## Stated goal
Restate the complete material exactly.

## Available data
▼
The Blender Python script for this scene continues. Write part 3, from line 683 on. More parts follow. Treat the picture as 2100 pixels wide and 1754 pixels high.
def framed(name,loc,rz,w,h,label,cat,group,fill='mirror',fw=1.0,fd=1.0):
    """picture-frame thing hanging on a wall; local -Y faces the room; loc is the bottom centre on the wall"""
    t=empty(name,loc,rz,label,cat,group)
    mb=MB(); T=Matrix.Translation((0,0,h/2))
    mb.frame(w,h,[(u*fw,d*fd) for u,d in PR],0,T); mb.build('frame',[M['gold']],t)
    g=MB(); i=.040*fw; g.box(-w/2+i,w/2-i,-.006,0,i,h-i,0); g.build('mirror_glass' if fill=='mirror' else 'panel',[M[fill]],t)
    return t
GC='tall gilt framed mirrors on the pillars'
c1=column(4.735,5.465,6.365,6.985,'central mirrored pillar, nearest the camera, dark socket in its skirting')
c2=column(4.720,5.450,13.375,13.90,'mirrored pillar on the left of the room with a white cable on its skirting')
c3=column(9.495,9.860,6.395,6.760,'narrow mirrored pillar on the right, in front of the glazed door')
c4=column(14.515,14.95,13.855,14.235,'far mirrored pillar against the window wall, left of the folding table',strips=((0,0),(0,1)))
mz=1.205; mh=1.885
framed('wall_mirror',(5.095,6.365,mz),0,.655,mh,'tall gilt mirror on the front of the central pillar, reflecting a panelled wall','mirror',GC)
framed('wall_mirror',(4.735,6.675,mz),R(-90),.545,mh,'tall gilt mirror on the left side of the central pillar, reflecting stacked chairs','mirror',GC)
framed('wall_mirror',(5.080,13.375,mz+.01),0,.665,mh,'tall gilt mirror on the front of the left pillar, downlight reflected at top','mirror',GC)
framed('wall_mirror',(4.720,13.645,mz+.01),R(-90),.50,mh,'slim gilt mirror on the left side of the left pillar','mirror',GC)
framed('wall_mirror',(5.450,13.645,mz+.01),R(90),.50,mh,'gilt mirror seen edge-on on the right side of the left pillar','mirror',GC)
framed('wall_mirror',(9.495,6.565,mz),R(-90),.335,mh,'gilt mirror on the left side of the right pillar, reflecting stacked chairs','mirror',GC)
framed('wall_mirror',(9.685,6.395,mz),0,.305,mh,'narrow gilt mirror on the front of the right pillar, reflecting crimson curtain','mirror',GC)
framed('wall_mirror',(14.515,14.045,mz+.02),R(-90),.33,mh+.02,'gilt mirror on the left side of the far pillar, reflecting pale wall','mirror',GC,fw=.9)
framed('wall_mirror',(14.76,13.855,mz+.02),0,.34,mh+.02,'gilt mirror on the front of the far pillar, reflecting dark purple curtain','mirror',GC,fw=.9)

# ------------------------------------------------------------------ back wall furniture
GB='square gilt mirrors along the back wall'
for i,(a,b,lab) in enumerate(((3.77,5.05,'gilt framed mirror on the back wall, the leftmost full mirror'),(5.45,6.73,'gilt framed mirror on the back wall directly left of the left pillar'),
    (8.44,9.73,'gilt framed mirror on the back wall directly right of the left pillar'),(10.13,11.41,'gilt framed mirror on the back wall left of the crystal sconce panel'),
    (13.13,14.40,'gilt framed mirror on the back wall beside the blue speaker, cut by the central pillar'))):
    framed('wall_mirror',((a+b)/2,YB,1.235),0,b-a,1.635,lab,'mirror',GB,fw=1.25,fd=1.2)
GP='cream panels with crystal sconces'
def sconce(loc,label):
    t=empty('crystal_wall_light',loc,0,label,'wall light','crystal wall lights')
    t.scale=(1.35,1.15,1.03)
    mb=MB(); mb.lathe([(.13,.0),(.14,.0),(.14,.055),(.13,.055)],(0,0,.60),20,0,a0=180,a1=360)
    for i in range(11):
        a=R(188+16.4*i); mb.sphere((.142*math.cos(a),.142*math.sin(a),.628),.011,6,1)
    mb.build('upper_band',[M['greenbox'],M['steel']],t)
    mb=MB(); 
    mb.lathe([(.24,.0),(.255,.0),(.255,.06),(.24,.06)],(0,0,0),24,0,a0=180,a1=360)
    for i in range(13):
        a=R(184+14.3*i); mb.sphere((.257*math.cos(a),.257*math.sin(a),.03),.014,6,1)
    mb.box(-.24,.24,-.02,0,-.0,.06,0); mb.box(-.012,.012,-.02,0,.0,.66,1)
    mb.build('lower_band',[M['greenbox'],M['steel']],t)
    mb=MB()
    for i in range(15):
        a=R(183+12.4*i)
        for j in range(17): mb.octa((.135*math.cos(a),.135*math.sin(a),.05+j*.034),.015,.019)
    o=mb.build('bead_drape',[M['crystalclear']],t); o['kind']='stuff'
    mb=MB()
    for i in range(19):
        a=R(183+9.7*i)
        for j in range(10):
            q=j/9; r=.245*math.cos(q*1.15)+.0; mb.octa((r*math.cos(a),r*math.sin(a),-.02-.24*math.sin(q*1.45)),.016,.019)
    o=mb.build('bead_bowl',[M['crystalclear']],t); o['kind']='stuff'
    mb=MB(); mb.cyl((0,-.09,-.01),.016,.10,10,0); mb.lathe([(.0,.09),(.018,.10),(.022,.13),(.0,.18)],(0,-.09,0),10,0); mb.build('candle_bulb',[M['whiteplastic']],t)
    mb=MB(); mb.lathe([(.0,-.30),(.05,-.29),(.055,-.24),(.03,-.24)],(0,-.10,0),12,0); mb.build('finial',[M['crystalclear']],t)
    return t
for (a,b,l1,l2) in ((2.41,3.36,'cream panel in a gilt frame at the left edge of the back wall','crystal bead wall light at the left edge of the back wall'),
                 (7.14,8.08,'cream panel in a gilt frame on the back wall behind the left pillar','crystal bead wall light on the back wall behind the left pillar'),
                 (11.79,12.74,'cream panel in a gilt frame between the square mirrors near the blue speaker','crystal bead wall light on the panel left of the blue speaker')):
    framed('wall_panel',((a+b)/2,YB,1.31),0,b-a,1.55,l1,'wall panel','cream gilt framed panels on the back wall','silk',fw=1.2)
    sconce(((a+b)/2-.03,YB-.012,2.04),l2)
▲
## Correct output
The Blender Python script for this scene continues. Write part 3, from line 683 on. More parts follow. Treat the picture as 2100 pixels wide and 1754 pixels high.
def framed(name,loc,rz,w,h,label,cat,group,fill='mirror',fw=1.0,fd=1.0):
    """picture-frame thing hanging on a wall; local -Y faces the room; loc is the bottom centre on the wall"""
    t=empty(name,loc,rz,label,cat,group)
    mb=MB(); T=Matrix.Translation((0,0,h/2))
    mb.frame(w,h,[(u*fw,d*fd) for u,d in PR],0,T); mb.build('frame',[M['gold']],t)
    g=MB(); i=.040*fw; g.box(-w/2+i,w/2-i,-.006,0,i,h-i,0); g.build('mirror_glass' if fill=='mirror' else 'panel',[M[fill]],t)
    return t
GC='tall gilt framed mirrors on the pillars'
c1=column(4.735,5.465,6.365,6.985,'central mirrored pillar, nearest the camera, dark socket in its skirting')
c2=column(4.720,5.450,13.375,13.90,'mirrored pillar on the left of the room with a white cable on its skirting')
c3=column(9.495,9.860,6.395,6.760,'narrow mirrored pillar on the right, in front of the glazed door')
c4=column(14.515,14.95,13.855,14.235,'far mirrored pillar against the window wall, left of the folding table',strips=((0,0),(0,1)))
mz=1.205; mh=1.885
framed('wall_mirror',(5.095,6.365,mz),0,.655,mh,'tall gilt mirror on the front of the central pillar, reflecting a panelled wall','mirror',GC)
framed('wall_mirror',(4.735,6.675,mz),R(-90),.545,mh,'tall gilt mirror on the left side of the central pillar, reflecting stacked chairs','mirror',GC)
framed('wall_mirror',(5.080,13.375,mz+.01),0,.665,mh,'tall gilt mirror on the front of the left pillar, downlight reflected at top','mirror',GC)
framed('wall_mirror',(4.720,13.645,mz+.01),R(-90),.50,mh,'slim gilt mirror on the left side of the left pillar','mirror',GC)
framed('wall_mirror',(5.450,13.645,mz+.01),R(90),.50,mh,'gilt mirror seen edge-on on the right side of the left pillar','mirror',GC)
framed('wall_mirror',(9.495,6.565,mz),R(-90),.335,mh,'gilt mirror on the left side of the right pillar, reflecting stacked chairs','mirror',GC)
framed('wall_mirror',(9.685,6.395,mz),0,.305,mh,'narrow gilt mirror on the front of the right pillar, reflecting crimson curtain','mirror',GC)
framed('wall_mirror',(14.515,14.045,mz+.02),R(-90),.33,mh+.02,'gilt mirror on the left side of the far pillar, reflecting pale wall','mirror',GC,fw=.9)
framed('wall_mirror',(14.76,13.855,mz+.02),0,.34,mh+.02,'gilt mirror on the front of the far pillar, reflecting dark purple curtain','mirror',GC,fw=.9)

# ------------------------------------------------------------------ back wall furniture
GB='square gilt mirrors along the back wall'
for i,(a,b,lab) in enumerate(((3.77,5.05,'gilt framed mirror on the back wall, the leftmost full mirror'),(5.45,6.73,'gilt framed mirror on the back wall directly left of the left pillar'),
    (8.44,9.73,'gilt framed mirror on the back wall directly right of the left pillar'),(10.13,11.41,'gilt framed mirror on the back wall left of the crystal sconce panel'),
    (13.13,14.40,'gilt framed mirror on the back wall beside the blue speaker, cut by the central pillar'))):
    framed('wall_mirror',((a+b)/2,YB,1.235),0,b-a,1.635,lab,'mirror',GB,fw=1.25,fd=1.2)
GP='cream panels with crystal sconces'
def sconce(loc,label):
    t=empty('crystal_wall_light',loc,0,label,'wall light','crystal wall lights')
    t.scale=(1.35,1.15,1.03)
    mb=MB(); mb.lathe([(.13,.0),(.14,.0),(.14,.055),(.13,.055)],(0,0,.60),20,0,a0=180,a1=360)
    for i in range(11):
        a=R(188+16.4*i); mb.sphere((.142*math.cos(a),.142*math.sin(a),.628),.011,6,1)
    mb.build('upper_band',[M['greenbox'],M['steel']],t)
    mb=MB(); 
    mb.lathe([(.24,.0),(.255,.0),(.255,.06),(.24,.06)],(0,0,0),24,0,a0=180,a1=360)
    for i in range(13):
        a=R(184+14.3*i); mb.sphere((.257*math.cos(a),.257*math.sin(a),.03),.014,6,1)
    mb.box(-.24,.24,-.02,0,-.0,.06,0); mb.box(-.012,.012,-.02,0,.0,.66,1)
    mb.build('lower_band',[M['greenbox'],M['steel']],t)
    mb=MB()
    for i in range(15):
        a=R(183+12.4*i)
        for j in range(17): mb.octa((.135*math.cos(a),.135*math.sin(a),.05+j*.034),.015,.019)
    o=mb.build('bead_drape',[M['crystalclear']],t); o['kind']='stuff'
    mb=MB()
    for i in range(19):
        a=R(183+9.7*i)
        for j in range(10):
            q=j/9; r=.245*math.cos(q*1.15)+.0; mb.octa((r*math.cos(a),r*math.sin(a),-.02-.24*math.sin(q*1.45)),.016,.019)
    o=mb.build('bead_bowl',[M['crystalclear']],t); o['kind']='stuff'
    mb=MB(); mb.cyl((0,-.09,-.01),.016,.10,10,0); mb.lathe([(.0,.09),(.018,.10),(.022,.13),(.0,.18)],(0,-.09,0),10,0); mb.build('candle_bulb',[M['whiteplastic']],t)
    mb=MB(); mb.lathe([(.0,-.30),(.05,-.29),(.055,-.24),(.03,-.24)],(0,-.10,0),12,0); mb.build('finial',[M['crystalclear']],t)
    return t
for (a,b,l1,l2) in ((2.41,3.36,'cream panel in a gilt frame at the left edge of the back wall','crystal bead wall light at the left edge of the back wall'),
                 (7.14,8.08,'cream panel in a gilt frame on the back wall behind the left pillar','crystal bead wall light on the back wall behind the left pillar'),
                 (11.79,12.74,'cream panel in a gilt frame between the square mirrors near the blue speaker','crystal bead wall light on the panel left of the blue speaker')):
    framed('wall_panel',((a+b)/2,YB,1.31),0,b-a,1.55,l1,'wall panel','cream gilt framed panels on the back wall','silk',fw=1.2)
    sconce(((a+b)/2-.03,YB-.012,2.04),l2)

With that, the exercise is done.